First off let me say I love cutting in the back yard. Still not more the 100 yards from the house after 9 years. Cut this dead standing red oak this morning and it read 22-24% on the bottom half. And 20-17% on the top half.
Check the wood after indoors for a while so that most accurate reading can be taken. That said, looks pretty dry.
Yes, that looks dry. It no doubt has been dead for quite some time. Wish I had some of that on our place.
A few years back I brought home almost ten cords of dead standing dead oak from near Myricks Airport that looked just like that. Was some nice burning red oak. It keeps, especially if it is covered.
The MC will read a bit higher if you split it and stick the meters pins in parallel with the grain. I realize that you just cut it, so splitting it will only expose wood that is the same MC, but that is the only way of going parallel. And as was mentioned, the wood needs to be somewhere around 70* too. Not that the MC really matters if you are just adding this to the stacks...just clarifying so someone that is not familiar with checking MC will not be confused if they are reading this in the future. That is some pretty darn dry standing dead Oak though normally only get stuff that is ready to burn from the smaller upper branches...
That stuff is gold, iv been burning stuff like that all season! I have the same moisture meter too. Nice work!
I cut some dead limbs off a blown downed white oak I was processing. Cut em to length and stuck them right in the stove that night.
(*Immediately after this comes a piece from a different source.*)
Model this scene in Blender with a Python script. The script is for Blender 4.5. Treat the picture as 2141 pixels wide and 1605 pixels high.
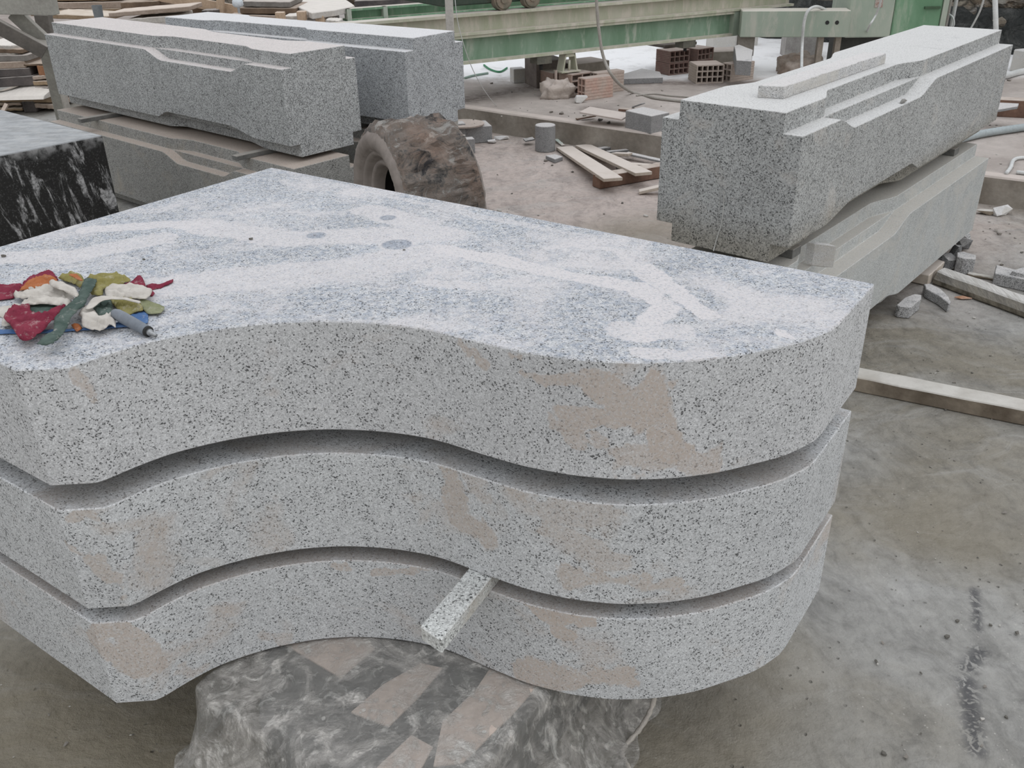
import bpy, bmesh, math, random
from mathutils import Vector, noise, geometry
random.seed(11)
S = bpy.context.scene
for o in list(bpy.data.objects): bpy.data.objects.remove(o)
col = S.collection

# ------------------------------------------------------------------ camera
F_PX, CX, CY, PITCH, ROLL, CAMH = 1902.3, 1070.5, 802.5, .4863, -.0185, 1.7
W_PX, H_PX = 2141, 1605
cam = bpy.data.cameras.new('camera'); co = bpy.data.objects.new('camera', cam); col.objects.link(co)
cam.sensor_fit = 'HORIZONTAL'; cam.sensor_width = 36; cam.lens = 36 * F_PX / W_PX
cam.clip_start = .05; cam.clip_end = 200
from mathutils import Matrix
co.matrix_world = Matrix.Translation((0, 0, CAMH)) @ Matrix.Rotation(math.pi/2 - PITCH, 4, 'X') @ Matrix.Rotation(ROLL, 4, 'Z')
S.camera = co

# ------------------------------------------------------------------ exposure, sky, soft daylight
S.view_settings.view_transform = 'Standard'; S.view_settings.look = 'None'
S.view_settings.gamma = 1; S.view_settings.use_curve_mapping = False
S.view_settings.exposure = 0.09
world = bpy.data.worlds.new('overcast_sky'); S.world = world; world.use_nodes = True
wn = world.node_tree; wn.nodes.clear()
wo = wn.nodes.new('ShaderNodeOutputWorld'); bg = wn.nodes.new('ShaderNodeBackground')
tc = wn.nodes.new('ShaderNodeTexCoord'); sx = wn.nodes.new('ShaderNodeSeparateXYZ')
wn.links.new(tc.outputs['Generated'], sx.inputs[0])
mz = wn.nodes.new('ShaderNodeMapRange'); mz.inputs['From Min'].default_value = -.1; mz.inputs['From Max'].default_value = .9
mz.inputs['To Min'].default_value = .74; mz.inputs['To Max'].default_value = 1.10
wn.links.new(sx.outputs['Z'], mz.inputs['Value'])
mx = wn.nodes.new('ShaderNodeMapRange'); mx.inputs['From Min'].default_value = -1; mx.inputs['From Max'].default_value = 1
mx.inputs['To Min'].default_value = .80; mx.inputs['To Max'].default_value = 1.22
wn.links.new(sx.outputs['X'], mx.inputs['Value'])
mm = wn.nodes.new('ShaderNodeMath'); mm.operation = 'MULTIPLY'
wn.links.new(mz.outputs[0], mm.inputs[0]); wn.links.new(mx.outputs[0], mm.inputs[1])
skc = wn.nodes.new('ShaderNodeMix'); skc.data_type = 'RGBA'; skc.inputs[6].default_value = (1.0, .985, .955, 1); skc.inputs[7].default_value = (.955, .985, 1.045, 1)
mc_ = wn.nodes.new('ShaderNodeMapRange'); mc_.inputs['From Max'].default_value = .8; wn.links.new(sx.outputs['Z'], mc_.inputs['Value']); wn.links.new(mc_.outputs[0], skc.inputs[0]); wn.links.new(skc.outputs[2], bg.inputs['Color'])
wn.links.new(mm.outputs[0], bg.inputs['Strength']); wn.links.new(bg.outputs[0], wo.inputs[0])
sun = bpy.data.lights.new('soft_sun', 'SUN'); sun.energy = .35; sun.angle = math.radians(55); sun.color = (1, .985, .96)
so = bpy.data.objects.new('soft_sun', sun); col.objects.link(so); so.location = (3, -2, 8)
so.rotation_euler = Vector((-.35, .30, -1)).to_track_quat('-Z', 'Y').to_euler()

# ------------------------------------------------------------------ picture -> place helper (measuring aid)
_c, _s, _cr, _sr = math.cos(PITCH), math.sin(PITCH), math.cos(ROLL), math.sin(ROLL)
def ray(x, y):
    a, b = x - CX, y - CY
    a, b = a*_cr + b*_sr, -a*_sr + b*_cr
    a /= F_PX; b /= -F_PX
    return Vector((a, _c + b*_s, -_s + b*_c))
def at(x, y, z=0.0):
    r = ray(x, y); t = (z - CAMH)/r.z
    return Vector((r.x*t, r.y*t, z))
def atY(x, y, Y):
    r = ray(x, y); t = Y/r.y
    return Vector((r.x*t, Y, CAMH + r.z*t))

# ------------------------------------------------------------------ node helpers
def mat_new(name):
    m = bpy.data.materials.new(name); m.use_nodes = True
    nt = m.node_tree; nt.nodes.clear()
    out = nt.nodes.new('ShaderNodeOutputMaterial'); b = nt.nodes.new('ShaderNodeBsdfPrincipled')
    nt.links.new(b.outputs[0], out.inputs[0])
    return m, nt, b, out
class N:
    def __init__(s, nt): s.nt = nt
    def link(s, a, b): s.nt.links.new(a, b)
    def _in(s, sock, v):
        if v is None: return
        if hasattr(v, 'node'): s.link(v, sock)
        else:
            if isinstance(v, (tuple, list)) and len(v) == 3 and sock.type == 'RGBA': v = (*v, 1)
            sock.default_value = v
    def math(s, op, a, b=None, c=None, clamp=False):
        n = s.nt.nodes.new('ShaderNodeMath'); n.operation = op; n.use_clamp = clamp
        s._in(n.inputs[0], a); s._in(n.inputs[1], b)
        if c is not None: s._in(n.inputs[2], c)
        return n.outputs[0]
    def vmath(s, op, a, b=None, scale=None):
        n = s.nt.nodes.new('ShaderNodeVectorMath'); n.operation = op
        s._in(n.inputs[0], a); s._in(n.inputs[1], b)
        if scale is not None: s._in(n.inputs['Scale'], scale)
        return n.outputs['Value'] if op in ('LENGTH', 'DOT_PRODUCT', 'DISTANCE') else n.outputs[0]
    def noise(s, vec, scale, detail=3, rough=.55, dist=0, out='Fac'):
        n = s.nt.nodes.new('ShaderNodeTexNoise'); s._in(n.inputs['Vector'], vec)
        n.inputs['Scale'].default_value = scale; n.inputs['Detail'].default_value = detail
        n.inputs['Roughness'].default_value = rough; n.inputs['Distortion'].default_value = dist
        return n.outputs[out]
    def voro(s, vec, scale, out='Color', feature='F1'):
        n = s.nt.nodes.new('ShaderNodeTexVoronoi'); n.feature = feature; s._in(n.inputs['Vector'], vec)
        n.inputs['Scale'].default_value = scale
        return n.outputs[out]
    def ramp(s, fac, stops, interp='LINEAR'):
        n = s.nt.nodes.new('ShaderNodeValToRGB'); s._in(n.inputs[0], fac); r = n.color_ramp; r.interpolation = interp
        while len(r.elements) < len(stops): r.elements.new(.5)
        for e, (p, c) in zip(r.elements, stops):
            e.position = p; e.color = (c, c, c, 1) if not isinstance(c, tuple) else (*c, 1)
        return n.outputs[0]
    def mix(s, f, a, b, mode='MIX'):
        n = s.nt.nodes.new('ShaderNodeMix'); n.data_type = 'RGBA'; n.blend_type = mode
        s._in(n.inputs[0], f); s._in(n.inputs[6], a); s._in(n.inputs[7], b)
        return n.outputs[2]
    def mapr(s, v, a, b, c=0., d=1., smooth=False):
        n = s.nt.nodes.new('ShaderNodeMapRange'); n.interpolation_type = 'SMOOTHSTEP' if smooth else 'LINEAR'
        s._in(n.inputs['Value'], v)
        for k, x in zip(('From Min', 'From Max', 'To Min', 'To Max'), (a, b, c, d)): n.inputs[k].default_value = x
        return n.outputs[0]
    def coord(s, kind='Object'):
        n = s.nt.nodes.new('ShaderNodeTexCoord'); return n.outputs[kind]
    def scale(s, vec, sc):
        n = s.nt.nodes.new('ShaderNodeMapping'); s._in(n.inputs[0], vec); n.inputs['Scale'].default_value = sc
        return n.outputs[0]
    def up(s):
        g = s.nt.nodes.new('ShaderNodeTexCoord'); x = s.nt.nodes.new('ShaderNodeSeparateXYZ'); s.link(g.outputs['Normal'], x.inputs[0])
        return x.outputs['Z']
    def sep(s, v):
        x = s.nt.nodes.new('ShaderNodeSeparateXYZ'); s._in(x.inputs[0], v); return x.outputs
    def bump(s, b, h, strength=.3, dist=.01):
        n = s.nt.nodes.new('ShaderNodeBump'); n.inputs['Strength'].default_value = strength; n.inputs['Distance'].default_value = dist
        s._in(n.inputs['Height'], h); s.link(n.outputs[0], b.inputs['Normal'])
    def seg(s, P, a, b, r, soft):
        # soft-edged stroke between two points of the object
        a = Vector(a); b = Vector(b); d = b - a
        pa = s.vmath('SUBTRACT', P, tuple(a))
        if d.length < 1e-6:
            L = s.vmath('LENGTH', pa)
        else:
            t = s.math('MULTIPLY', s.vmath('DOT_PRODUCT', pa, tuple(d)), 1/d.length_squared, clamp=True)
            L = s.vmath('LENGTH', s.vmath('SUBTRACT', pa, s.vmath('SCALE', tuple(d), scale=t)))
        return s.mapr(L, max(r - soft, 0), r + soft, 1, 0, True)
    def anymax(s, lst):
        o = lst[0]
        for x in lst[1:]: o = s.math('MAXIMUM', o, x)
        return o

def granite(name, light=.58, mid=.42, dark=.085, size=250, tint=(1, 1, 1), dust=0.0, dustcol=(.62, .56, .52), topcol=(.64, .615, .60), topdust=0.0,
            flecks=.085, strokes=(), top_strokes=(), low_tint=None, seed=0., bumpy=.25, rough=.7, clear=(), grain=1.7, sky_tint=None):
    m, nt, b, out = mat_new(name); n = N(nt); size *= grain
    P = n.vmath('ADD', n.coord(), (seed, seed*1.7, seed*.6)); P0 = n.coord()
    wob = n.vmath('SCALE', n.vmath('SUBTRACT', n.noise(P, size*.9, 1, out='Color'), (.5, .5, .5)), scale=.9/size*1.2)
    Q = n.vmath('ADD', P, wob)
    v = n.sep(n.voro(Q, size))[0]
    cl = n.noise(P, size*.08, 2)
    v2 = n.math('ADD', v, n.mapr(cl, .3, .7, .09, -.05))
    c1 = n.ramp(v2, [(0, dark), (flecks, dark*1.6), (flecks+.05, mid), (.42, mid*1.15), (.52, light*.92), (.8, light), (1, light*1.15)])
    v3 = n.sep(n.voro(Q, size*2.3))[1]
    c2 = n.ramp(v3, [(0, .55), (.12, .75), (.3, 1.0), (1, 1.06)])
    c = n.mix(.75, c1, c2, 'MULTIPLY')
    c = n.mix(1, c, (*tint,), 'MULTIPLY')
    big = n.noise(P, 3.2, 3)
    c = n.mix(1, c, n.ramp(big, [(.3, .92), (.7, 1.06)]), 'MULTIPLY')
    upz = n.up()
    upm = n.mapr(upz, .5, .9, 0, 1)
    side = n.math('SUBTRACT', 1, upm)
    if sky_tint: c = n.mix(upm, c, n.mix(1, c, n.mix(n.mapr(n.noise(P, 90, 4, .7), .38, .6), sky_tint, (1, 1, 1)), 'MULTIPLY'))  # bluer, darker up faces: sky colour painted into the stone
    masks = []
    dn = n.noise(n.scale(P, (1, 1, 1.3)), 4.5, 5, .6, .6)
    if dust: masks.append(n.math('MULTIPLY', n.mapr(dn, .60 - dust*.35, .74 - dust*.3), n.math('MULTIPLY', side, .78)))
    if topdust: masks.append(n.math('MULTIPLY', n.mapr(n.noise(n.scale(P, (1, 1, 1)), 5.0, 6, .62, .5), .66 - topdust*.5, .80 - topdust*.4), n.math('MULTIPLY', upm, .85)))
    jit = n.mapr(n.noise(P0, 34, 6, .7, .6), 0, 1, -.45, .45)
    D = n.vmath('ADD', P0, n.vmath('SCALE', n.vmath('SUBTRACT', n.noise(P0, 7, 4, out='Color'), (.5, .5, .5)), scale=.16))
    for (a, bb, r, so_, k) in strokes:
        masks.append(n.math('MULTIPLY', n.mapr(n.math('ADD', n.seg(D, a, bb, r, so_), jit), .42, .62, 0, 1, True), n.math('MULTIPLY', side, k)))
    jit2 = None
    D2 = n.vmath('ADD', P0, n.vmath('SCALE', n.vmath('SUBTRACT', n.noise(P0, 14, 4, out='Color'), (.5, .5, .5)), scale=.05))
    for (a, bb, r, so_, k) in top_strokes:
        masks.append(n.math('MULTIPLY', n.mapr(n.math('ADD', n.seg(D2, a, bb, r, so_), jit), .40, .66, 0, 1, True), n.math('MULTIPLY', upm, k)))
    if masks:
        mk = n.anymax(masks)
        if clear:
            hole = n.anymax([n.math('MULTIPLY', n.seg(P0, a, a, r, .004), upm) for a, r in clear])
            ring = n.anymax([n.math('MULTIPLY', n.seg(P0, a, a, r*1.22, .004), upm) for a, r in clear])
            mk = n.math('MAXIMUM', mk, n.math('MULTIPLY', ring, .9))
            mk = n.math('MULTIPLY', mk, n.math('SUBTRACT', 1, n.math('MULTIPLY', hole, .8)))
        fine = n.mapr(n.noise(P, 190, 4, .7), .36, .56, .38, 1.0)
        mk = n.math('MULTIPLY', mk, fine)
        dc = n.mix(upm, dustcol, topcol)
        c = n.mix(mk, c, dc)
        if clear: c = n.mix(n.math('MULTIPLY', hole, .75), c, n.mix(1, c, (.62, .66, .72), 'MULTIPLY'))
    if low_tint:
        zlo, zhi, scol = low_tint
        zz = n.sep(P0)[2]
        sm = n.math('MULTIPLY', n.mapr(n.math('ADD', zz, n.mapr(n.noise(P, 5, 4), 0, 1, -.06, .06)), zlo, zhi, 1, 0, True), n.math('MULTIPLY', side, .75))
        c = n.mix(sm, c, n.mix(1, c, scol, 'MULTIPLY'))  # sides multiplied darker and browner towards the bottom
    n.link(c, b.inputs['Base Color']); b.inputs['Roughness'].default_value = rough; b.inputs['Specular IOR Level'].default_value = .3
    n.bump(b, n.noise(P, 120, 3), bumpy, .002)
    return m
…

Not a single his out of any of em.
I believe it. A little sacrilegious to post here but that's what we cut, split and burn within a month or two at the hunt camp every fall. Burns clean and hot in the Drolet wood stove even when completely dampered down.
Looks like it’s been standing dead so long all the sap wood has rotted off leaving solid dry heart wood. Scotty Overkill got into some like that. Awesome.
I had a decent sized red oak blow down in a storm this past summer (rotten in the middle, knew it’s time was coming but it wasn’t going to damage anything on the way down so I let nature finish it off). Lots of dead limbs at the top. Anything 4” or less diameter went right into the wood racks. It burned great.
A Moisture reading of 20% At 32 degrees Is only 4% higher Then the reading you would get at 68 degrees (MC 24% ), Not a big deal , Colder than 32 the percentage gap would be greater . Real nice to find Oak that dry already, I had some like that
It happens. Found about 5 small red oaks near each other like that. Split and toss right down the basement. Nice when you can skip a few steps
That tree looks ready to go! Love me some standing dead oak that's devoid of its bark and sapwood, it's like a woodburner's dream come true! We did this big, half-dead pin oak a few weeks back, the entire top was bone dry, took it right from the tree into my garage stoop. Burned hot and clean!
Hec of a score!! Few months back I got lucky and found the same exact thing. I found a split trunked tree, one was much bigger and alive and the other was smaller but dead and not rotted or eaten by bugs. I dropped it and split and I got 20% or below on all my readings. That stuff was gold, burned hot and long. I also found it to be very hard when cutting it with the saw. Now I am always on the prowl for dead standing trees like that. Problem is most of it is all rotted!